Broadcaster Bob Harris, OBE, is best known for hosting BBC Radio 2 programme The Old Grey Whistle Test and as co-founder of listings magazine Time Out.

“My first memory of the wireless is when, as a four-year-old, I sat with my mum each day, hearing ‘Listen with Mother’.

“We had a wonderful, old fashioned radiogram, a big piece of furniture that radiated a glorious warmth from the corner of the room. The dials and station window glowing orange, the valves getting hot. I would tune up and down the dial, my mum would play records.

“My earliest memories connect the link between radio and music. As I got older I got to hear ‘Dick Barton’ sometimes ‘Journey into Space’ and ‘The Goons’, all the time realising this new medium encouraged me to let my mind put images to the sounds.
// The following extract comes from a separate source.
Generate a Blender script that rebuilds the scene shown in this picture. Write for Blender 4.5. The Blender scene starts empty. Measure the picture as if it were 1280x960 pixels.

“I didn’t need to see photographs of the people whose voices I was hearing, or the places they were in. I could build a picture of it all in my mind, and make it as glamorous, frightening or comic as I wanted. Sports commentaries took me onto the pitch. When Bluebottle fell into the water, I was laughing from the shoreline.

“I found my rock ‘n’ roll when I was 10, through Elvis Presley. My search for more took me to ‘Pick of the Pops’, Radio Luxembourg and the pirate radio stations, each new experience confirming how much I wanted to be in a studio, behind a microphone, playing records, soaking up the atmosphere and being part of the magic of it all.

“I’ve now been broadcasting for 40 years, yet I still get a fantastic thrill every time I walk into Broadcasting House to do a programme. I feel very lucky to have the opportunity and the freedom to broadcast the music I love on Radio 2 and BBC 6 Music.

“Radio has been a defining element of my life and throughout my lifetime and for longer, British Wireless for the Blind Fund has been doing its marvellous work. I’ve been a silent supporter of BWBF, but now I have this opportunity to offer a million thanks for the work you do.

“You treat the medium I love with great respect and bring pleasure to people in a wonderful way. Turn the dial and you’ve turned them on. You’ve helped keep the spirit of radio alive, to the point where radio is as vigorous and successful today as it has ever been.

“Thank you for caring about radio and thank you for caring about people.”